Depuis trois décennies James Comey navigue dans les hauts cercles politico-judiciaires, endurcissant une cuirasse grâce à laquelle il se permet parfois de fâcher les autorités judiciaires, voire la Maison Blanche.

C'est ce qu'il a fait par exemple en soutenant que les policiers étaient devenus réticents à s'impliquer dans leur tâche après l'avalanche de critiques qu'ils ont subies depuis la mort de Michael Brown, un Noir de 18 ans abattu en 2014 à Ferguson (Missouri).

Toute carrière de haut vol aux Etats-Unis suppose de solides relais à New York --cf Hillary Clinton et Donald Trump-- et M. Comey, natif de la ville, a eu le temps de s'en bâtir comme procureur fédéral de Manhattan.

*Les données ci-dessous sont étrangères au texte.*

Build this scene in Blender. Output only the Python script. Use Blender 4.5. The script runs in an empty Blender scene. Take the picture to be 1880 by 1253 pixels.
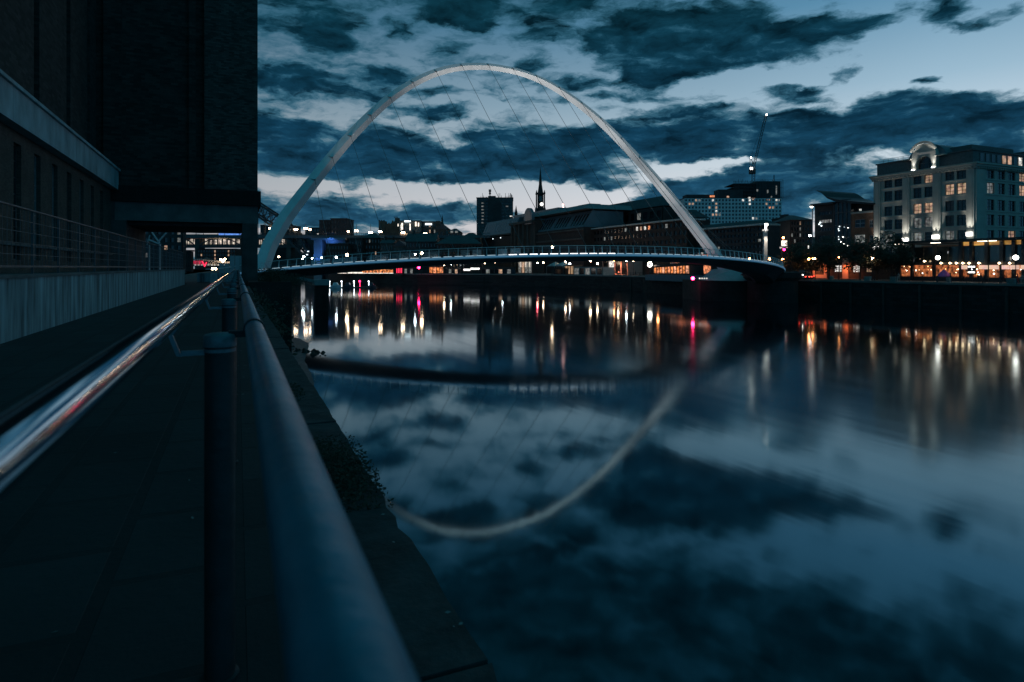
import bpy, bmesh, math, random
from mathutils import Vector, Matrix
R = math.radians
random.seed(7)
SC = bpy.context.scene
COL = SC.collection
# ------------------------------------------------------------------ camera
FPX, VPX, HOR = 1153.9, 436.0, 491.5          # measured on the 1880 px wide photograph
TH = math.atan((940 - VPX) / FPX)             # camera yaw away from the quay direction (+Y)
CT, ST = math.cos(TH), math.sin(TH)
cam_d = bpy.data.cameras.new("camera")
cam_d.lens = FPX / 1880 * 36
cam_d.sensor_width = 36
cam_d.shift_y = -(626.5 - HOR) / 1880
cam_d.clip_start = 0.05
cam_d.clip_end = 6000
cam_d.dof.use_dof = True
cam_d.dof.focus_distance = 70
cam_d.dof.aperture_fstop = 4.5
cam = bpy.data.objects.new("camera", cam_d)
COL.objects.link(cam)
cam.location = (0, 0, 0)
cam.rotation_euler = (R(90), 0, -TH)
SC.camera = cam
# ------------------------------------------------------------------ exposure
SC.view_settings.view_transform = 'Standard'
SC.view_settings.look = 'None'
SC.view_settings.exposure = 0
SC.view_settings.gamma = 1
SC.cycles.use_denoising = True
SC.cycles.adaptive_threshold = 0.006
SC.cycles.adaptive_min_samples = 48
SC.cycles.max_bounces = 6
SC.cycles.sample_clamp_indirect = 4
# ------------------------------------------------------------------ dusk sky
world = bpy.data.worlds.new("World")
SC.world = world
world.use_nodes = True
NT = world.node_tree
NT.nodes.clear()

class G:
    """tiny node helper"""
    def __init__(s, nt): s.nt = nt
    def n(s, t, **k):
        x = s.nt.nodes.new(t)
        for a, b in k.items(): setattr(x, a, b)
        return x
    def l(s, a, b): s.nt.links.new(a, b)
    def put(s, sock, v):
        if hasattr(v, 'is_linked') or hasattr(v, 'links'): s.l(v, sock)
        else: sock.default_value = v
    def m(s, op, a, b=0.0, c=0.0):
        x = s.n('ShaderNodeMath', operation=op)
        s.put(x.inputs[0], a); s.put(x.inputs[1], b); s.put(x.inputs[2], c)
        return x.outputs[0]
    def v(s, op, a, b=(0, 0, 0)):
        x = s.n('ShaderNodeVectorMath', operation=op)
        s.put(x.inputs[0], a); s.put(x.inputs[1], b)
        return x.outputs[1] if op in ('LENGTH', 'DOT_PRODUCT') else x.outputs[0]
    def xyz(s, a, b, c):
        x = s.n('ShaderNodeCombineXYZ')
        s.put(x.inputs[0], a); s.put(x.inputs[1], b); s.put(x.inputs[2], c)
        return x.outputs[0]
    def mr(s, v, a, b, c, d, smooth=False):
        x = s.n('ShaderNodeMapRange', interpolation_type='SMOOTHSTEP' if smooth else 'LINEAR')
        s.put(x.inputs[0], v)
        for i, q in enumerate((a, b, c, d)): x.inputs[i + 1].default_value = q
        return x.outputs[0]
    def noise(s, vec, scale, detail=4, rough=.55, color=False):
        x = s.n('ShaderNodeTexNoise')
        if vec is not None: s.l(vec, x.inputs['Vector'])
        x.inputs['Scale'].default_value = scale
        x.inputs['Detail'].default_value = detail
        x.inputs['Roughness'].default_value = rough
        return x.outputs['Color' if color else 0]
    def ramp(s, f, pts):
        x = s.n('ShaderNodeValToRGB')
        e = x.color_ramp.elements
        while len(e) < len(pts): e.new(.5)
        for q, (p, c) in zip(e, pts):
            q.position = p; q.color = (*c, 1)
        s.l(f, x.inputs[0])
        return x.outputs[0]
    def mix(s, f, a, b, mode='MIX'):
        x = s.n('ShaderNodeMix', data_type='RGBA', blend_type=mode)
        s.put(x.inputs[0], f); s.put(x.inputs[6], a); s.put(x.inputs[7], b)
        return x.outputs[2]

def make_sky():
    g = G(NT)
    tc = g.n('ShaderNodeTexCoord').outputs['Generated']
    sp = g.n('ShaderNodeSeparateXYZ'); g.l(tc, sp.inputs[0])
    X, Y, Z = sp.outputs
    az = g.m('ARCTAN2', X, Y)
    el = g.m('ARCSINE', Z)
    ela = g.m('ABSOLUTE', el)
    # cloud sheet coordinates: a flat layer seen in perspective
    inv = g.m('DIVIDE', 1.0, g.m('ADD', g.m('ABSOLUTE', Z), .10))
    sheet = g.xyz(g.m('MULTIPLY', X, inv), g.m('MULTIPLY', Y, inv), 0.3)
    P0 = g.xyz(az, el, 0.0)
    W = g.v('SUBTRACT', g.noise(g.v('MULTIPLY', P0, (9, 20, 0)), 1.0, 5, .6, True), (.5, .5, .5))
    P = g.v('ADD', P0, g.v('MULTIPLY', W, (.11, .055, 0)))
    L, Q = (470, 2.648), (1170, 2.648)
    blobs = [
     (L,250,30,170,60,.8),(L,330,170,130,80,1),(L,70,120,90,60,.6),(L,690,150,70,30,.7),(L,610,100,50,20,.5),
     (L,1000,40,260,55,1),(L,1500,30,200,60,.9),(L,1090,90,90,40,.6),(L,1400,190,150,60,.75),(L,1330,330,70,35,.6),
     (L,1640,200,90,60,.6),(L,950,220,90,40,.45),(L,1830,190,160,110,1.1),(L,180,400,230,60,1),(L,620,370,150,45,.9),
     (L,560,460,140,30,.6),(L,870,540,200,35,.9),(L,900,440,100,30,.5),(L,160,620,200,50,.9),(L,430,660,330,60,1),
     (L,1500,690,420,70,1.1),(L,1150,660,150,25,.7),(L,700,760,760,60,1.1),(L,1150,800,450,80,1.1),(L,900,870,220,35,.9),
     (L,300,790,300,60,1),(L,1600,840,220,40,.8),(L,490,890,70,22,.9),(L,250,1035,640,80,.66),(L,850,1045,330,50,.52),
     (L,1680,905,90,28,1),(L,1860,955,100,18,.9),(L,1600,410,120,30,.6),
     (Q,100,200,260,140,1.1),(Q,500,100,220,90,1),(Q,640,250,330,70,1.2),(Q,350,250,250,90,1),(Q,80,370,120,60,.8),
     (Q,880,140,200,45,.9),(Q,1100,90,160,50,.8),(Q,1470,70,130,80,.9),(Q,1720,90,160,40,.6),(Q,1010,340,90,40,1),
     (Q,1420,375,80,25,1),(Q,760,440,150,45,.9),(Q,100,470,400,25,.6),(Q,250,540,300,30,.5),(Q,1200,490,150,50,.9),
     (Q,700,640,900,110,1.1),(Q,1500,580,450,100,1.1),(Q,300,720,450,80,1),(Q,1700,650,300,100,1),(Q,1000,880,900,150,.78),
     (Q,600,930,420,130,.8),(Q,200,920,200,40,.7),(Q,400,808,190,24,-1.2),(Q,90,850,150,50,-.5),(Q,1500,250,460,120,-.9),(Q,560,395,330,34,-.7),
     (L,1350,955,480,52,-1.1),(L,430,893,430,24,-.95),(L,1480,955,200,40,-.5),(L,1000,610,160,50,-.3),
    ]
    acc = None
    for (o, k), cx, cy, rx, ry, w in blobs:
        u, v = o + cx / k, cy / k
        d = math.hypot(FPX, u - 940)
        a0 = math.atan((u - 940) / FPX) + TH
        e0 = math.atan((HOR - v) / d)
        ra = rx / k * FPX / (d * d) * 1.35
        re = ry / k / d * 1.35
        t = g.v('MULTIPLY', g.v('SUBTRACT', P, (a0, e0, 0)), (1 / ra, 1 / re, 0))
        b = g.mr(g.v('LENGTH', t), 1.25, .1, 0, w, True)
        acc = b if acc is None else g.m('ADD', acc, b)
    f1 = g.noise(g.v('MULTIPLY', sheet, (1, 1, 1)), 2.1, 8, .62)
    f2 = g.noise(g.v('ADD', g.v('MULTIPLY', P0, (11, 34, 1)), g.v('MULTIPLY', W, (.9, 1.3, 0))), 1.0, 8, .62)
    f3 = g.noise(g.v('ADD', g.v('MULTIPLY', P0, (26, 74, 1)), g.v('MULTIPLY', W, (2.4, 3.2, 0))), 1.0, 6, .55)
    fb = g.m('ADD', g.m('ADD', g.m('MULTIPLY', g.m('SUBTRACT', f1, .5), 1.0), g.m('MULTIPLY', g.m('SUBTRACT', f2, .5), 1.9)), g.m('MULTIPLY', g.m('SUBTRACT', f3, .5), .95))
    # away from the photographed part of the sky the noise alone makes the clouds
    fwd = g.m('ADD', g.m('MULTIPLY', X, ST), g.m('MULTIPLY', Y, CT))
    near = g.mr(fwd, .35, .7, 0, 1, True)
    lowm = g.mr(ela, .37, .47, 1, 0, True)
    inside = g.m('MULTIPLY', near, lowm)
    veil = g.mr(az, R(5), R(52), .36, .03)
    base = g.m('ADD', g.m('MULTIPLY', g.m('ADD', acc, veil), inside), g.m('MULTIPLY', g.m('SUBTRACT', 1.0, inside), .98))
    dens = g.m('ADD', g.m('MULTIPLY', g.m('MINIMUM', base, 1.12), .68), g.m('MULTIPLY', fb, .82))
    cov = g.mr(dens, .02, .98, 0, 1)
    # clear dusk sky behind the clouds
    elt = g.m('DIVIDE', ela, R(40))
    clear = g.ramp(elt, [(0, (.66, .62, .63)), (.12, (.66, .66, .69)), (.22, (.50, .58, .64)), (.36, (.25, .38, .48)),
                         (.52, (.082, .215, .335)), (.8, (.02, .10, .16)), (1, (.008, .06, .09))])
    side = g.m('MULTIPLY', g.mr(az, R(-5), R(58), .64, 1.3), g.mr(fwd, -.2, .75, .15, 1, True))
    clear = g.mix(1.0, clear, g.xyz(side, side, side), 'MULTIPLY')
    veilc = g.ramp(elt, [(0, (.050, .150, .212)), (.2, (.046, .148, .215)), (.4, (.032, .125, .195)), (.7, (.014, .075, .12)), (1, (.005, .04, .06))])
    cl = g.ramp(elt, [(0, (.016, .070, .128)), (.18, (.0075, .045, .087)), (.3, (.0038, .030, .060)), (.55, (.0028, .026, .043)), (1, (.0022, .027, .036))])
    relief = g.mr(g.m('ADD', g.m('MULTIPLY', f3, .3), g.m('MULTIPLY', f2, .8)), .42, .70, 2.0, .45)
    cl = g.mix(1.0, cl, g.xyz(relief, relief, relief), 'MULTIPLY')
    bk = g.m('MAXIMUM', g.mr(fwd, -.25, .5, 3.0, 1, True), g.mr(ela, .66, 1.1, 1, 4.2, True))
    bkv = g.xyz(bk, bk, bk)
    col = g.mix(g.mr(cov, .04, .50, 0, 1, True), clear, g.mix(1.0, veilc, bkv, 'MULTIPLY'))
    col = g.mix(g.mr(cov, .34, .70, 0, 1, True), col, g.mix(1.0, cl, bkv, 'MULTIPLY'))
    bg = g.n('ShaderNodeBackground'); g.l(col, bg.inputs[0]); bg.inputs[1].default_value = 1.0
    out = g.n('ShaderNodeOutputWorld'); g.l(bg.outputs[0], out.inputs[0])
make_sky()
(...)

Enfin, il n'en est pas à sa première tempête: en 2004, devenu Attorney general par intérim, M. Comey avait vu débarquer un conseiller du président George W. Bush dans l'hôpital où était soigné le ministre de la Justice de l'époque, John Ashcroft.

Le conseiller présidentiel, Alberto Gonzales, avait tenté de profiter de la faiblesse de M. Ashcroft pour lui faire parapher une mesure controversée autorisant des écoutes téléphoniques sans mandat judiciaire.

James Comey avait ensuite relaté cet incident à des sénateurs sidérés, déclenchant une tourmente.